Advice is great, but you can’t become a great mountain biker just by buying the right gear. Great riders on $500 Craigslist specials will run circles around amateurs on a $10,000 top of the line bike.

The point is that you can follow in someone’s footsteps, but you have to do the work. You can’t simply pretend to imitate people or their mannerisms or their gear and expect the same results.

But the point you are missing is that if you focus on doing everything "correctly" at first, you're not gonna get anywhere (and may do the wrong thing).

Imitating other people's gear isn't "correct," but shipping matters more. You will do the work eventually, and it's better to get a little experience so you know the right work to do.

My original point was that cargo culting is a trap, but following in the footsteps of someone else is not. I don't think that disagrees with what you're saying.
Most professionals in sports are paid by gear manufacturers to have a specific opinion.

There's a much better path here: Don't develop preferences until you have enough experience to make informed decisions.

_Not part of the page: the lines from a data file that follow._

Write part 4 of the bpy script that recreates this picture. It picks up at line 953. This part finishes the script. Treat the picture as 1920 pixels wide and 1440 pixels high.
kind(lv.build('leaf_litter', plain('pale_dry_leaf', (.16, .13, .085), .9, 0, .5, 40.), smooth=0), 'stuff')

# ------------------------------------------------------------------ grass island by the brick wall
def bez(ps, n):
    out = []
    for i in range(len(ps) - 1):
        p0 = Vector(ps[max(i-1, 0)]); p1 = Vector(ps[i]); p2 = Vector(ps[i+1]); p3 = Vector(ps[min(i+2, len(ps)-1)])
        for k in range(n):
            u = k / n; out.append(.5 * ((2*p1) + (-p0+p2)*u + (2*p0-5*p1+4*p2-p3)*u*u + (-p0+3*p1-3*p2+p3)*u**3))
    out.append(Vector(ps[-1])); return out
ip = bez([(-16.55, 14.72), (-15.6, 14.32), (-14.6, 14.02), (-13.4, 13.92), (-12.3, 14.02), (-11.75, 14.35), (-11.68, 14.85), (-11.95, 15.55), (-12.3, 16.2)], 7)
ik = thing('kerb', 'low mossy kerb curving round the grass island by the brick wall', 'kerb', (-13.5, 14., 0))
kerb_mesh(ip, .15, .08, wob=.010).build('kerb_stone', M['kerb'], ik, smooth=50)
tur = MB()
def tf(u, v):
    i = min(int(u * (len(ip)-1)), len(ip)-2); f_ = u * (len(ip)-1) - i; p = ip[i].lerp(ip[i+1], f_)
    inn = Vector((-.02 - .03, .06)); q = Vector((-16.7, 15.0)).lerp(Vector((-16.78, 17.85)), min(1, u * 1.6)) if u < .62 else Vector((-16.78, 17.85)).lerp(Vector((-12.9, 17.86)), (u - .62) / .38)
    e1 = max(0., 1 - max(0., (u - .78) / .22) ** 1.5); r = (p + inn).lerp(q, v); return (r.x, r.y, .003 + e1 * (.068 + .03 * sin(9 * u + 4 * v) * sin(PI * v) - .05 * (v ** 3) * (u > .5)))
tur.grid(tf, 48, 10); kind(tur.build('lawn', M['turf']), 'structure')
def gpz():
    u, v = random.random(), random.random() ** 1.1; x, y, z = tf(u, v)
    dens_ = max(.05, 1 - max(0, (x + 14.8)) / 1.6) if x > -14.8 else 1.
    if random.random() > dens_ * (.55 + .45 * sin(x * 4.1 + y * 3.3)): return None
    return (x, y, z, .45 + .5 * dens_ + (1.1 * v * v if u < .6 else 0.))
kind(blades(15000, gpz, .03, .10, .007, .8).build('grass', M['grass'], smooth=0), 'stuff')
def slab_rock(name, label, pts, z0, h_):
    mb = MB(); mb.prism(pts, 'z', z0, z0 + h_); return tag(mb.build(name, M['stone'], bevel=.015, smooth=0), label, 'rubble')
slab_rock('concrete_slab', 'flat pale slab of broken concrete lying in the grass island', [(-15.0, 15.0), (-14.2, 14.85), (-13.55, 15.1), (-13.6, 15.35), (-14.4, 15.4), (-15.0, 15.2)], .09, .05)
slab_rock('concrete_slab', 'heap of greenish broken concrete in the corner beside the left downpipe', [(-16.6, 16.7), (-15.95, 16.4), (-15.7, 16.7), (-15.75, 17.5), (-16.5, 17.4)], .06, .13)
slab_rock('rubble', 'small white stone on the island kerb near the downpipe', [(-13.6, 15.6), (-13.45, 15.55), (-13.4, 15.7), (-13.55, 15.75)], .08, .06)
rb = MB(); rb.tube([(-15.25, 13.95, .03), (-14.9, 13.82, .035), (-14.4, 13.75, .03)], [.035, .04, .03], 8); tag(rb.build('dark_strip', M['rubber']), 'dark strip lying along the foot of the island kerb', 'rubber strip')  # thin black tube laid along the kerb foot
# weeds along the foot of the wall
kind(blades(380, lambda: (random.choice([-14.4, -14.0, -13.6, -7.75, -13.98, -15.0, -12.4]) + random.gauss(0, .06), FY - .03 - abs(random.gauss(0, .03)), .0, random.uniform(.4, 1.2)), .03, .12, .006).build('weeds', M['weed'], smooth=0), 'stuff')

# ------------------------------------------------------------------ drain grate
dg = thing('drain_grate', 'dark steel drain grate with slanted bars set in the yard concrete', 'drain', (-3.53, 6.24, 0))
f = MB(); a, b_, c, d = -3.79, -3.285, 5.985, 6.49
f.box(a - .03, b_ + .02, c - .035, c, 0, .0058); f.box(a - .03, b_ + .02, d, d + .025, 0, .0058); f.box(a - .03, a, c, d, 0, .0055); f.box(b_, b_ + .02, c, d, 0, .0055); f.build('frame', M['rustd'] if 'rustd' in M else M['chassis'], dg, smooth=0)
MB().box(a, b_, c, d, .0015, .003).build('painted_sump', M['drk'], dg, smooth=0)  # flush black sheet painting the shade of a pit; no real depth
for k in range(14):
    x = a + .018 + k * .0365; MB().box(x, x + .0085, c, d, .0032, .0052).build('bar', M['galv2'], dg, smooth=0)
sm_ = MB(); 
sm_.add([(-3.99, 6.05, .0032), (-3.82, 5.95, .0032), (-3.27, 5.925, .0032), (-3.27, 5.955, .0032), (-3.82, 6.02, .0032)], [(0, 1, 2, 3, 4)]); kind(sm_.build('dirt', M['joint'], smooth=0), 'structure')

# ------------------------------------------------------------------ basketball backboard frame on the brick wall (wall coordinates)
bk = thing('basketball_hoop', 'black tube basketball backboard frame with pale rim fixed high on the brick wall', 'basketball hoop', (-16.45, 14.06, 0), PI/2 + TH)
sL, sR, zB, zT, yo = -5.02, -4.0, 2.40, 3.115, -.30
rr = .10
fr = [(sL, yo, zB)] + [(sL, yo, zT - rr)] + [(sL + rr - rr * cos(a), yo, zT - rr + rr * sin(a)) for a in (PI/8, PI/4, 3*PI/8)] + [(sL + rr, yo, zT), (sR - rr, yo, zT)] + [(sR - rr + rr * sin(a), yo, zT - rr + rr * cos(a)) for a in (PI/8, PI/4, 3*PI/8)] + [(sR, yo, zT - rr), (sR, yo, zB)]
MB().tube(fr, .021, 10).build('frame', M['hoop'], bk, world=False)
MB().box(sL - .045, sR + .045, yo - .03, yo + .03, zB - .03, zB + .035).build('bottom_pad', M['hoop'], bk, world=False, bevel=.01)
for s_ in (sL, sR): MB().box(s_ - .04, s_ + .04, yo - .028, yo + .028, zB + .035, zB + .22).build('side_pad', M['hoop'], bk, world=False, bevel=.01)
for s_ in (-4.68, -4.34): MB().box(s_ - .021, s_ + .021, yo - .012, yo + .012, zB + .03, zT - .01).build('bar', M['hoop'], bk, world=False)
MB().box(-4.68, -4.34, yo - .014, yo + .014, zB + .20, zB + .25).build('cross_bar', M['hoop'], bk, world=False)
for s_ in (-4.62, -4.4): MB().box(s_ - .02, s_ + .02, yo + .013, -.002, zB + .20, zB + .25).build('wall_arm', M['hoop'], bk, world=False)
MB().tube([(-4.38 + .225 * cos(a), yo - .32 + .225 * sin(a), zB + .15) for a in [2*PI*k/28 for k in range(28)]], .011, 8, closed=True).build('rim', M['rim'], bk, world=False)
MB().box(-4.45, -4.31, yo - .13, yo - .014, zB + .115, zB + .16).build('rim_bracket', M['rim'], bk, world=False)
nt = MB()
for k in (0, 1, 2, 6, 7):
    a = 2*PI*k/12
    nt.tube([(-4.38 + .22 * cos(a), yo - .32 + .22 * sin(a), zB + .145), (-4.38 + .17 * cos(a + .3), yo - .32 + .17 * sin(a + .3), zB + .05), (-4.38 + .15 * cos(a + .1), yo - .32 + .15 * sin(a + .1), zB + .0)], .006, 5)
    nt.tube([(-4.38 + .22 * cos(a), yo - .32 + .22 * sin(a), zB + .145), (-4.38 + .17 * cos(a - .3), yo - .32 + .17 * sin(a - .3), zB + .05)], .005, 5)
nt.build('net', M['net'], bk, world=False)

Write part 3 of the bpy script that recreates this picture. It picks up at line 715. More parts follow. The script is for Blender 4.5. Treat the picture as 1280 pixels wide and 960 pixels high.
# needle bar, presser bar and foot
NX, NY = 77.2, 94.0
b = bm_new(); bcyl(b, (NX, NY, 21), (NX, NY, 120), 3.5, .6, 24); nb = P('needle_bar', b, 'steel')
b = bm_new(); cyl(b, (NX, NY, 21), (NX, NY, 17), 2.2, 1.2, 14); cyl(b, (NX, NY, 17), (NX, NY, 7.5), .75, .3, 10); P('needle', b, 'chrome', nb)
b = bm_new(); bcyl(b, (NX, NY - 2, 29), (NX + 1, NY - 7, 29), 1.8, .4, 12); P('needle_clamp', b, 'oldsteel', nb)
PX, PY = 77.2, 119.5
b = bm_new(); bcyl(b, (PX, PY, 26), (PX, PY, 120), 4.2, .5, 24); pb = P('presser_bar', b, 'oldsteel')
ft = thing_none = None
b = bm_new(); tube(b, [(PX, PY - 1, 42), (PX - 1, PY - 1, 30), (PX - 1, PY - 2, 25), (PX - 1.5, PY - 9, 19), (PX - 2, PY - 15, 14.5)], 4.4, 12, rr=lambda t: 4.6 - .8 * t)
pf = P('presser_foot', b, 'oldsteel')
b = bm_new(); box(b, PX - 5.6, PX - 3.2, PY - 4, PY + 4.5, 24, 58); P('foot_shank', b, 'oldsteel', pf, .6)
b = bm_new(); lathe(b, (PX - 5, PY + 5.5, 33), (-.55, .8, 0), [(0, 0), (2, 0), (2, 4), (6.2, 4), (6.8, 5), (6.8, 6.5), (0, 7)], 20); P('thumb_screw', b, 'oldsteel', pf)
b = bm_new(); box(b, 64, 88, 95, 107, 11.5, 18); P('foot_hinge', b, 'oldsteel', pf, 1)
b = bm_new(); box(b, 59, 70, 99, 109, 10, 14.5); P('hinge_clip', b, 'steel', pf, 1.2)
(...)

I think we're saying the same thing. I meant taking advice on where to enter gear-wise from not professionals, but personal friends who ride at a level that's maybe 95-98% in the sport (but still far from pro)
Haha. Ive never met a cyclist in any discipline who gave advice for improvement based on buying more gear unless I was in a bike shop and they were selling something. The “real” advise is always along the lines of “it never gets easier, you just go faster”, etc.. (Although the tongue in cheek joke about triathlons are its the one sport you can get better at by spending tons of money on gear..)
I can be more specific. I was looking for an entry point into MTB. My experience with bikes was things that cost 100-200$ on craigslist, and initially I set a budget that would have netted me a bike-shaped object, or at least something that I would have traded up from by now. I trusted them enough to substitute their knowledge for my own, and the result is that I'm 2 years into a sport and am just now coming across aspects of my equipment that I want to change.